> What is asked
Tally up the lines below that include the word "script". Answer with the number alone.

> Material to process
[START]

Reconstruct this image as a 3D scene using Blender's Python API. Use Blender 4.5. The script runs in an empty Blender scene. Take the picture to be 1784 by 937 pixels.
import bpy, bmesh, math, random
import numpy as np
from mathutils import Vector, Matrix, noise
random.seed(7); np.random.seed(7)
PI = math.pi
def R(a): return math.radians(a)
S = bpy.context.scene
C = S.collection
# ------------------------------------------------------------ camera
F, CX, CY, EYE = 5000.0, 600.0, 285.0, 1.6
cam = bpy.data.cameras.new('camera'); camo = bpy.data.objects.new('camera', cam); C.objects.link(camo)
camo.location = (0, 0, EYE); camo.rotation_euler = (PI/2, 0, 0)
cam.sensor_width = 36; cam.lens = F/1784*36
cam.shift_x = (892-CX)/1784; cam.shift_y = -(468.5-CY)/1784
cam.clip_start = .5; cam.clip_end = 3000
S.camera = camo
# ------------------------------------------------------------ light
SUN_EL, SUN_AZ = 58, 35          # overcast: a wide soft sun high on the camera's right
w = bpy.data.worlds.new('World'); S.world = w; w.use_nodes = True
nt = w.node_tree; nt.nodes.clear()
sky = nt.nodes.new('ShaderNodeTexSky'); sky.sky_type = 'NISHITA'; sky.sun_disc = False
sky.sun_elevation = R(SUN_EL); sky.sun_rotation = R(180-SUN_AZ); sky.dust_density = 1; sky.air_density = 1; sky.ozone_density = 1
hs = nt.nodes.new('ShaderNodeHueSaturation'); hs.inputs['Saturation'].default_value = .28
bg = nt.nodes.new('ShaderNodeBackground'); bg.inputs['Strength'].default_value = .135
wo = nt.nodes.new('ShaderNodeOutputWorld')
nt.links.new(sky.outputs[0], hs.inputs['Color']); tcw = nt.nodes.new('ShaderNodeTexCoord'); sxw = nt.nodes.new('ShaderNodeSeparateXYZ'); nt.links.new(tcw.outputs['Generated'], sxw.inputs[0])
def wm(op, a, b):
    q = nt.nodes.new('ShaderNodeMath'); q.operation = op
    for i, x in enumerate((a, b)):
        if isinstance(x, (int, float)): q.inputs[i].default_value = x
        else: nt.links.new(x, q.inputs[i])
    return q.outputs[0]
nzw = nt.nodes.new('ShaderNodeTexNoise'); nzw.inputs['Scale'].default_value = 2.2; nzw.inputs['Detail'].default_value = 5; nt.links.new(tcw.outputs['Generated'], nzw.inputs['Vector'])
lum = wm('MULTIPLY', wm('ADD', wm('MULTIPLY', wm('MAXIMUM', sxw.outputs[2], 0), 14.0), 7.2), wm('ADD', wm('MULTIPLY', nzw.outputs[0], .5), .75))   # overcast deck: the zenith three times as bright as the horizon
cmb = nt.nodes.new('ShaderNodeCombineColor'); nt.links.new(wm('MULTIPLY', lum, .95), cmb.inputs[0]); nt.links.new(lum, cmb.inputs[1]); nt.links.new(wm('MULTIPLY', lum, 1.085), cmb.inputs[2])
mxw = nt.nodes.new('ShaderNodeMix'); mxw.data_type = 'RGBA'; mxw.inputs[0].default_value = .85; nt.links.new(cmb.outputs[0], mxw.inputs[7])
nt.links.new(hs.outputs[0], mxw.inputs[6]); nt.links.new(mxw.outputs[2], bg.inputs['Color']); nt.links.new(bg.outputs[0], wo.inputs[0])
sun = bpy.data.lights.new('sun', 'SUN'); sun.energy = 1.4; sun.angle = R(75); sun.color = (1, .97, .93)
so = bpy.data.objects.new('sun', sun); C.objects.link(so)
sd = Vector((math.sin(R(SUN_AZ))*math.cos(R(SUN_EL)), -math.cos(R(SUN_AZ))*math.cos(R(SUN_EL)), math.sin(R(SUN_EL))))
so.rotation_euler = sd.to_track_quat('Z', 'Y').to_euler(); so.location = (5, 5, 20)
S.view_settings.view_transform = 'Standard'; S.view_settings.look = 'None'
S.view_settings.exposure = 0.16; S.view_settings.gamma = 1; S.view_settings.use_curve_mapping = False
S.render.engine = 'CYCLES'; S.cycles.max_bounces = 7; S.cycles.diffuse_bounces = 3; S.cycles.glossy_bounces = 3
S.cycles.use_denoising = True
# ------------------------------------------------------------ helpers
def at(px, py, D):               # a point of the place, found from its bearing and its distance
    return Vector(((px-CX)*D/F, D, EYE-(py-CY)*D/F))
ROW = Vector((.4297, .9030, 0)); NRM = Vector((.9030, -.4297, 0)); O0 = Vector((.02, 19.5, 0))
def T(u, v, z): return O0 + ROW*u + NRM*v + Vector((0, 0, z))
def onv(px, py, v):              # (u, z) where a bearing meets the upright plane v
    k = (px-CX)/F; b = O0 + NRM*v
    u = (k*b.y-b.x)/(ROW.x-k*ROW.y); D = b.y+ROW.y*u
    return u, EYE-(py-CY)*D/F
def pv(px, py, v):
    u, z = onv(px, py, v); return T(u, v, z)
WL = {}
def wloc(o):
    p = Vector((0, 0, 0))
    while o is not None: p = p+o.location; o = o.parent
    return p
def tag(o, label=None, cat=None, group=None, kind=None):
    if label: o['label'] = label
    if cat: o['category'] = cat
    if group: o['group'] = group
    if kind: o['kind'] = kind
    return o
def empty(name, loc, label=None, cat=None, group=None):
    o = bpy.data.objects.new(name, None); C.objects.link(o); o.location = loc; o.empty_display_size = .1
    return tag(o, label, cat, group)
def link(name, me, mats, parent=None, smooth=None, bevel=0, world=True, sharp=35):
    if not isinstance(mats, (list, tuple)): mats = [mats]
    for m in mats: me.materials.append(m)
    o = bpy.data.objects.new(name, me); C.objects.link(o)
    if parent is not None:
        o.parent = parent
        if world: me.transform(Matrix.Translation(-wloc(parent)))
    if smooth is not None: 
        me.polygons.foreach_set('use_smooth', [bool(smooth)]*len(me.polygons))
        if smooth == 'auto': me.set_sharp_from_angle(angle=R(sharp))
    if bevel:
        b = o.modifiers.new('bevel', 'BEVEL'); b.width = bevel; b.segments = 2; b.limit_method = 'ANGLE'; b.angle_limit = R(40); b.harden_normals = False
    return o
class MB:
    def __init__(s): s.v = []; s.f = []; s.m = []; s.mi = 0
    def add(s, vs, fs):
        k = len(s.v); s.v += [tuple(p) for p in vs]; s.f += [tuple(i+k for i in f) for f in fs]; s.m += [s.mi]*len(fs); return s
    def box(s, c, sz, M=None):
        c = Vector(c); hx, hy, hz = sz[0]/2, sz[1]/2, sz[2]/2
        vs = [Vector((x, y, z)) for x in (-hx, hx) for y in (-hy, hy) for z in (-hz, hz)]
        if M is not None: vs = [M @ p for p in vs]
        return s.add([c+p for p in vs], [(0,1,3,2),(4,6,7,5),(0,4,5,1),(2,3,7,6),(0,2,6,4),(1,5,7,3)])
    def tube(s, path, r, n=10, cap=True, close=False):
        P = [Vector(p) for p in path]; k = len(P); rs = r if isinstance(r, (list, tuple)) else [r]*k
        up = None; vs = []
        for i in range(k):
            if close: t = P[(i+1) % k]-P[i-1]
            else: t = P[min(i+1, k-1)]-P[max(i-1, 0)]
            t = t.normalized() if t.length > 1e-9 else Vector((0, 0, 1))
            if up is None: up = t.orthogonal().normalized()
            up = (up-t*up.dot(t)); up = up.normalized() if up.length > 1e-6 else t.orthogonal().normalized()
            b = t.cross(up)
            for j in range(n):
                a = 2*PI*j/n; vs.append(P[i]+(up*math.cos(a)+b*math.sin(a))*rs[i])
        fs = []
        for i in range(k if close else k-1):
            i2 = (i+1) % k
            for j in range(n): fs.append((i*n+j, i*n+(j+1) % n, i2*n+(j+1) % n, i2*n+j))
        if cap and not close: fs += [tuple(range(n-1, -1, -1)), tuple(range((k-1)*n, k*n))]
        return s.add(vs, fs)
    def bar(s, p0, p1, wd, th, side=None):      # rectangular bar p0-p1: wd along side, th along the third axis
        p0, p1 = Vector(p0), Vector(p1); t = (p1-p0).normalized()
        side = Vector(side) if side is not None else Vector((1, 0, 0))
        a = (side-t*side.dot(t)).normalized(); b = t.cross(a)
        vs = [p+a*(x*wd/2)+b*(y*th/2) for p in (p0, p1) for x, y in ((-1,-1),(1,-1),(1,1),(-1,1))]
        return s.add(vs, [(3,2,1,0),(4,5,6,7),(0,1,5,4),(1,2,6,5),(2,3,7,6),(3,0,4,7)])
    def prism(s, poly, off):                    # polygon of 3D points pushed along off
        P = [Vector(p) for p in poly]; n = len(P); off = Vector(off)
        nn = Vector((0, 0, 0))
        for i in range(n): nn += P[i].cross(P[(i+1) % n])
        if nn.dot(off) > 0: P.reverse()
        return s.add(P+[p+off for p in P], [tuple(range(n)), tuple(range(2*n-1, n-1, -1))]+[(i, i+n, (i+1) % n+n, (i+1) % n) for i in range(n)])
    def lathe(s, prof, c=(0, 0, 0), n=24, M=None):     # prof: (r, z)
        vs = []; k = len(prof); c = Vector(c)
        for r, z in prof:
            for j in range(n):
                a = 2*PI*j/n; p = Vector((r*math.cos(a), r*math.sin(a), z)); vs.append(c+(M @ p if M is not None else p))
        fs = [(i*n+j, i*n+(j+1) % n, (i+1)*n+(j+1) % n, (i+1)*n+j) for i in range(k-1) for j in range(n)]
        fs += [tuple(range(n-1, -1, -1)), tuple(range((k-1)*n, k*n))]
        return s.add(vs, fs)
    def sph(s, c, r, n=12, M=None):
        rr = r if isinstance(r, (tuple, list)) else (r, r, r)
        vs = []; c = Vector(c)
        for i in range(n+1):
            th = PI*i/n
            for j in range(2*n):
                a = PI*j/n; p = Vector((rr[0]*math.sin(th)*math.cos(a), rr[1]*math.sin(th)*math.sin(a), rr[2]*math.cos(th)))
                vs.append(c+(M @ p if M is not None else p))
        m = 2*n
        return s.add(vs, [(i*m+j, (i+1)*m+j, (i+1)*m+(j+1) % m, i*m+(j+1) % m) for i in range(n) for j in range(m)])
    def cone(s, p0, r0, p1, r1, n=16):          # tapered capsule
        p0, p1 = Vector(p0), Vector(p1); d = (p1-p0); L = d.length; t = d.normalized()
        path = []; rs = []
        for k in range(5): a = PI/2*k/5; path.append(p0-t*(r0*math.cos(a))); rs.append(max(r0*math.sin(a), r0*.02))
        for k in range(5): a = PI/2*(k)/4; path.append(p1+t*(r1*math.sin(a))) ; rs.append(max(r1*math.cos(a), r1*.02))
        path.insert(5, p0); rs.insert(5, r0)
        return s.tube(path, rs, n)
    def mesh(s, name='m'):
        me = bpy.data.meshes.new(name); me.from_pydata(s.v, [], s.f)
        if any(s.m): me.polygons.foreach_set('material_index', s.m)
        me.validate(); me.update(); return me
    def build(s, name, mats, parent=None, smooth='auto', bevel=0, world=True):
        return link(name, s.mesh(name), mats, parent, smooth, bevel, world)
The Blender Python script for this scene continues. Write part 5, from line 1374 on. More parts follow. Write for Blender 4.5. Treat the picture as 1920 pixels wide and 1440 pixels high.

[END]

> Solution to the exercise
2